Information supplied start

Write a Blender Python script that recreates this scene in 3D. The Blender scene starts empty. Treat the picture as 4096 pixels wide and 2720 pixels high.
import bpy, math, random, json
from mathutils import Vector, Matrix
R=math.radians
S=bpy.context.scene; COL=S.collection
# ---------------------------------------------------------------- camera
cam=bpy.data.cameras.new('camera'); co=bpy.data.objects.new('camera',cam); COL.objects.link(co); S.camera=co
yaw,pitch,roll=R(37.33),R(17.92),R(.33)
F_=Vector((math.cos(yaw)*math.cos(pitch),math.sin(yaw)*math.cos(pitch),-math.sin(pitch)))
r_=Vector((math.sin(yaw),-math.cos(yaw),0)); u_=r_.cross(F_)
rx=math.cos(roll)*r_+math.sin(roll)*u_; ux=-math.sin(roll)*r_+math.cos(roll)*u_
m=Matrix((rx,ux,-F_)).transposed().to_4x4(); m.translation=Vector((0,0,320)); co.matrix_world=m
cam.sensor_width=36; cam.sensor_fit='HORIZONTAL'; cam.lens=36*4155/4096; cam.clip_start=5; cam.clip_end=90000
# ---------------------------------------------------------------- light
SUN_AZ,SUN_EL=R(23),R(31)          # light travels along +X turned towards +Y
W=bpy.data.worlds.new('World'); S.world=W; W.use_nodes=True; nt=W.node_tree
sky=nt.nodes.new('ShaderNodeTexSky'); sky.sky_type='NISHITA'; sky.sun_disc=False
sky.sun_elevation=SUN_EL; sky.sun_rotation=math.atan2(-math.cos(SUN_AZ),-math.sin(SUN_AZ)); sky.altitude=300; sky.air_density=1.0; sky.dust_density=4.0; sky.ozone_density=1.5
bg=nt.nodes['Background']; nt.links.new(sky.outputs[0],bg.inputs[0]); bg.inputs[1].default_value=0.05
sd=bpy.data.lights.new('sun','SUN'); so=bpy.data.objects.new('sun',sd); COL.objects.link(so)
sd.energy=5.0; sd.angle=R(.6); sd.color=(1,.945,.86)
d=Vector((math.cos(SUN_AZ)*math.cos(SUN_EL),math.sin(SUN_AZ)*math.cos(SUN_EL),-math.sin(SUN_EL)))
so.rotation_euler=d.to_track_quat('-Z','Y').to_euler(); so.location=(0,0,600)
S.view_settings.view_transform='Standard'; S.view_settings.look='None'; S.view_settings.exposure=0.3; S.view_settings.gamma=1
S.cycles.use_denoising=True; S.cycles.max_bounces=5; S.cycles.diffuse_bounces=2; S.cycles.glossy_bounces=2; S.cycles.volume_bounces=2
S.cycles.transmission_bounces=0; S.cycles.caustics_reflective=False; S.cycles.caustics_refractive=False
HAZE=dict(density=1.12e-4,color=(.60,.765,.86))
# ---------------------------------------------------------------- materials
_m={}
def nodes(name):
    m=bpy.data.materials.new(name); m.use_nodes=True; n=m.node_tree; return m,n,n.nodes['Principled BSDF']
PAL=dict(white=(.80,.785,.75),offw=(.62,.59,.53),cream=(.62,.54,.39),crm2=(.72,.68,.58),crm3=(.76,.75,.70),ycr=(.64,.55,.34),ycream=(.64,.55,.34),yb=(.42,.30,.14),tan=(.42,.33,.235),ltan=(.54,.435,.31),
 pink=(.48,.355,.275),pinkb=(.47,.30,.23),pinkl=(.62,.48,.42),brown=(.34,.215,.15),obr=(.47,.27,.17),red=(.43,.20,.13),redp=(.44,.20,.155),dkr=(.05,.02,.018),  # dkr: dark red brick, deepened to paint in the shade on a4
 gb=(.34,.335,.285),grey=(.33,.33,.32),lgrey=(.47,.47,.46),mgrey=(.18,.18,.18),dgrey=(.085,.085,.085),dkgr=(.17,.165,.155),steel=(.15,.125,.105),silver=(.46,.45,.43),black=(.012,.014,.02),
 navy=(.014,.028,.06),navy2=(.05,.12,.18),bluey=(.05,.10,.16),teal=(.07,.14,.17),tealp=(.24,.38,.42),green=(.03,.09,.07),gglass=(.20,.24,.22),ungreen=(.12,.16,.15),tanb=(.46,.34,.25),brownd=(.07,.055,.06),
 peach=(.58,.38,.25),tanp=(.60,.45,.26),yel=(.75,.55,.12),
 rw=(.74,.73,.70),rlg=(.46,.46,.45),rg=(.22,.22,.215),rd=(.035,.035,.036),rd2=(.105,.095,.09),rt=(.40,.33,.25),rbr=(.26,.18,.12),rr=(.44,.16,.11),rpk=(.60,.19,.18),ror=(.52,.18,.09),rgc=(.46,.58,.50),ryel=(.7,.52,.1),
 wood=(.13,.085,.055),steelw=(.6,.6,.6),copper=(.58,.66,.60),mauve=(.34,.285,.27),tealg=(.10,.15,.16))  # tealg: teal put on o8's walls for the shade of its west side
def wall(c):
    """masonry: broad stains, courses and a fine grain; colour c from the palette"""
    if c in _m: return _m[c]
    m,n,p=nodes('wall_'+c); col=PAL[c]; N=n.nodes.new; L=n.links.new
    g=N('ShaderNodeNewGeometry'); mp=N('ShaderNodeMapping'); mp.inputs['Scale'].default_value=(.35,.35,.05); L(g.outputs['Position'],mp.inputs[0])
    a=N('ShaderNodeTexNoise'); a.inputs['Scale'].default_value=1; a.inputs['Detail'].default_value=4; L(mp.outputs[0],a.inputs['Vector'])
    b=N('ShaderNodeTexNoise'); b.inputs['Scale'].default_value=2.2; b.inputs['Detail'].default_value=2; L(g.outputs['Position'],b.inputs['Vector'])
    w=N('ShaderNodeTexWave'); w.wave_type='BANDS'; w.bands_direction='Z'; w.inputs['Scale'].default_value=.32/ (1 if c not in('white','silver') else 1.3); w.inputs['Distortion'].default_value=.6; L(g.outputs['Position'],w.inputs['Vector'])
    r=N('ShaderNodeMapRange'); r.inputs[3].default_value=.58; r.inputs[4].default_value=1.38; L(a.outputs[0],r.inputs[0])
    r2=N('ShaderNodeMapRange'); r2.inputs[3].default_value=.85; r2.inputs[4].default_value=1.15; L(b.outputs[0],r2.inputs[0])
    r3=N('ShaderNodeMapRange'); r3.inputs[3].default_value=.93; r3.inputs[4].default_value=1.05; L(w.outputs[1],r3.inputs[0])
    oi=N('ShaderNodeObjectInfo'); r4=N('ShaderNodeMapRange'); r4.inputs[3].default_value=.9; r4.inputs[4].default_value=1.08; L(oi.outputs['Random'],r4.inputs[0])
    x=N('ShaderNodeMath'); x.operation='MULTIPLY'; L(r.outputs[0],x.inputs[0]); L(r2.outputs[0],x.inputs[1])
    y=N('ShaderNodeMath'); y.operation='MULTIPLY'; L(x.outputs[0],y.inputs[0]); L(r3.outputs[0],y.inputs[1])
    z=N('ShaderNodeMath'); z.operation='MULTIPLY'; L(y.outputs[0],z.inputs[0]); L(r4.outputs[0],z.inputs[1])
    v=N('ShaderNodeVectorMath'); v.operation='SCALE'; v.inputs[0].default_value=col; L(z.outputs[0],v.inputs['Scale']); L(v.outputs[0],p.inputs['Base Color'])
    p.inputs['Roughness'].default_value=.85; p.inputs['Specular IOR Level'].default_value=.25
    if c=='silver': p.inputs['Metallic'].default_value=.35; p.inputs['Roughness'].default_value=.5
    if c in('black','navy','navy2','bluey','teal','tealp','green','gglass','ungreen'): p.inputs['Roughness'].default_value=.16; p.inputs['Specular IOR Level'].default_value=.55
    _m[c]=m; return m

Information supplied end

**Work instructions**
Copy out every line of the data above, exactly as given.

**Output of the exercise**
Write a Blender Python script that recreates this scene in 3D. The Blender scene starts empty. Treat the picture as 4096 pixels wide and 2720 pixels high.
import bpy, math, random, json
from mathutils import Vector, Matrix
R=math.radians
S=bpy.context.scene; COL=S.collection
# ---------------------------------------------------------------- camera
cam=bpy.data.cameras.new('camera'); co=bpy.data.objects.new('camera',cam); COL.objects.link(co); S.camera=co
yaw,pitch,roll=R(37.33),R(17.92),R(.33)
F_=Vector((math.cos(yaw)*math.cos(pitch),math.sin(yaw)*math.cos(pitch),-math.sin(pitch)))
r_=Vector((math.sin(yaw),-math.cos(yaw),0)); u_=r_.cross(F_)
rx=math.cos(roll)*r_+math.sin(roll)*u_; ux=-math.sin(roll)*r_+math.cos(roll)*u_
m=Matrix((rx,ux,-F_)).transposed().to_4x4(); m.translation=Vector((0,0,320)); co.matrix_world=m
cam.sensor_width=36; cam.sensor_fit='HORIZONTAL'; cam.lens=36*4155/4096; cam.clip_start=5; cam.clip_end=90000
# ---------------------------------------------------------------- light
SUN_AZ,SUN_EL=R(23),R(31)          # light travels along +X turned towards +Y
W=bpy.data.worlds.new('World'); S.world=W; W.use_nodes=True; nt=W.node_tree
sky=nt.nodes.new('ShaderNodeTexSky'); sky.sky_type='NISHITA'; sky.sun_disc=False
sky.sun_elevation=SUN_EL; sky.sun_rotation=math.atan2(-math.cos(SUN_AZ),-math.sin(SUN_AZ)); sky.altitude=300; sky.air_density=1.0; sky.dust_density=4.0; sky.ozone_density=1.5
bg=nt.nodes['Background']; nt.links.new(sky.outputs[0],bg.inputs[0]); bg.inputs[1].default_value=0.05
sd=bpy.data.lights.new('sun','SUN'); so=bpy.data.objects.new('sun',sd); COL.objects.link(so)
sd.energy=5.0; sd.angle=R(.6); sd.color=(1,.945,.86)
d=Vector((math.cos(SUN_AZ)*math.cos(SUN_EL),math.sin(SUN_AZ)*math.cos(SUN_EL),-math.sin(SUN_EL)))
so.rotation_euler=d.to_track_quat('-Z','Y').to_euler(); so.location=(0,0,600)
S.view_settings.view_transform='Standard'; S.view_settings.look='None'; S.view_settings.exposure=0.3; S.view_settings.gamma=1
S.cycles.use_denoising=True; S.cycles.max_bounces=5; S.cycles.diffuse_bounces=2; S.cycles.glossy_bounces=2; S.cycles.volume_bounces=2
S.cycles.transmission_bounces=0; S.cycles.caustics_reflective=False; S.cycles.caustics_refractive=False
HAZE=dict(density=1.12e-4,color=(.60,.765,.86))
# ---------------------------------------------------------------- materials
_m={}
def nodes(name):
    m=bpy.data.materials.new(name); m.use_nodes=True; n=m.node_tree; return m,n,n.nodes['Principled BSDF']
PAL=dict(white=(.80,.785,.75),offw=(.62,.59,.53),cream=(.62,.54,.39),crm2=(.72,.68,.58),crm3=(.76,.75,.70),ycr=(.64,.55,.34),ycream=(.64,.55,.34),yb=(.42,.30,.14),tan=(.42,.33,.235),ltan=(.54,.435,.31),
 pink=(.48,.355,.275),pinkb=(.47,.30,.23),pinkl=(.62,.48,.42),brown=(.34,.215,.15),obr=(.47,.27,.17),red=(.43,.20,.13),redp=(.44,.20,.155),dkr=(.05,.02,.018),  # dkr: dark red brick, deepened to paint in the shade on a4
 gb=(.34,.335,.285),grey=(.33,.33,.32),lgrey=(.47,.47,.46),mgrey=(.18,.18,.18),dgrey=(.085,.085,.085),dkgr=(.17,.165,.155),steel=(.15,.125,.105),silver=(.46,.45,.43),black=(.012,.014,.02),
 navy=(.014,.028,.06),navy2=(.05,.12,.18),bluey=(.05,.10,.16),teal=(.07,.14,.17),tealp=(.24,.38,.42),green=(.03,.09,.07),gglass=(.20,.24,.22),ungreen=(.12,.16,.15),tanb=(.46,.34,.25),brownd=(.07,.055,.06),
 peach=(.58,.38,.25),tanp=(.60,.45,.26),yel=(.75,.55,.12),
 rw=(.74,.73,.70),rlg=(.46,.46,.45),rg=(.22,.22,.215),rd=(.035,.035,.036),rd2=(.105,.095,.09),rt=(.40,.33,.25),rbr=(.26,.18,.12),rr=(.44,.16,.11),rpk=(.60,.19,.18),ror=(.52,.18,.09),rgc=(.46,.58,.50),ryel=(.7,.52,.1),
 wood=(.13,.085,.055),steelw=(.6,.6,.6),copper=(.58,.66,.60),mauve=(.34,.285,.27),tealg=(.10,.15,.16))  # tealg: teal put on o8's walls for the shade of its west side
def wall(c):
    """masonry: broad stains, courses and a fine grain; colour c from the palette"""
    if c in _m: return _m[c]
    m,n,p=nodes('wall_'+c); col=PAL[c]; N=n.nodes.new; L=n.links.new
    g=N('ShaderNodeNewGeometry'); mp=N('ShaderNodeMapping'); mp.inputs['Scale'].default_value=(.35,.35,.05); L(g.outputs['Position'],mp.inputs[0])
    a=N('ShaderNodeTexNoise'); a.inputs['Scale'].default_value=1; a.inputs['Detail'].default_value=4; L(mp.outputs[0],a.inputs['Vector'])
    b=N('ShaderNodeTexNoise'); b.inputs['Scale'].default_value=2.2; b.inputs['Detail'].default_value=2; L(g.outputs['Position'],b.inputs['Vector'])
    w=N('ShaderNodeTexWave'); w.wave_type='BANDS'; w.bands_direction='Z'; w.inputs['Scale'].default_value=.32/ (1 if c not in('white','silver') else 1.3); w.inputs['Distortion'].default_value=.6; L(g.outputs['Position'],w.inputs['Vector'])
    r=N('ShaderNodeMapRange'); r.inputs[3].default_value=.58; r.inputs[4].default_value=1.38; L(a.outputs[0],r.inputs[0])
    r2=N('ShaderNodeMapRange'); r2.inputs[3].default_value=.85; r2.inputs[4].default_value=1.15; L(b.outputs[0],r2.inputs[0])
    r3=N('ShaderNodeMapRange'); r3.inputs[3].default_value=.93; r3.inputs[4].default_value=1.05; L(w.outputs[1],r3.inputs[0])
    oi=N('ShaderNodeObjectInfo'); r4=N('ShaderNodeMapRange'); r4.inputs[3].default_value=.9; r4.inputs[4].default_value=1.08; L(oi.outputs['Random'],r4.inputs[0])
    x=N('ShaderNodeMath'); x.operation='MULTIPLY'; L(r.outputs[0],x.inputs[0]); L(r2.outputs[0],x.inputs[1])
    y=N('ShaderNodeMath'); y.operation='MULTIPLY'; L(x.outputs[0],y.inputs[0]); L(r3.outputs[0],y.inputs[1])
    z=N('ShaderNodeMath'); z.operation='MULTIPLY'; L(y.outputs[0],z.inputs[0]); L(r4.outputs[0],z.inputs[1])
    v=N('ShaderNodeVectorMath'); v.operation='SCALE'; v.inputs[0].default_value=col; L(z.outputs[0],v.inputs['Scale']); L(v.outputs[0],p.inputs['Base Color'])
    p.inputs['Roughness'].default_value=.85; p.inputs['Specular IOR Level'].default_value=.25
    if c=='silver': p.inputs['Metallic'].default_value=.35; p.inputs['Roughness'].default_value=.5
    if c in('black','navy','navy2','bluey','teal','tealp','green','gglass','ungreen'): p.inputs['Roughness'].default_value=.16; p.inputs['Specular IOR Level'].default_value=.55
    _m[c]=m; return m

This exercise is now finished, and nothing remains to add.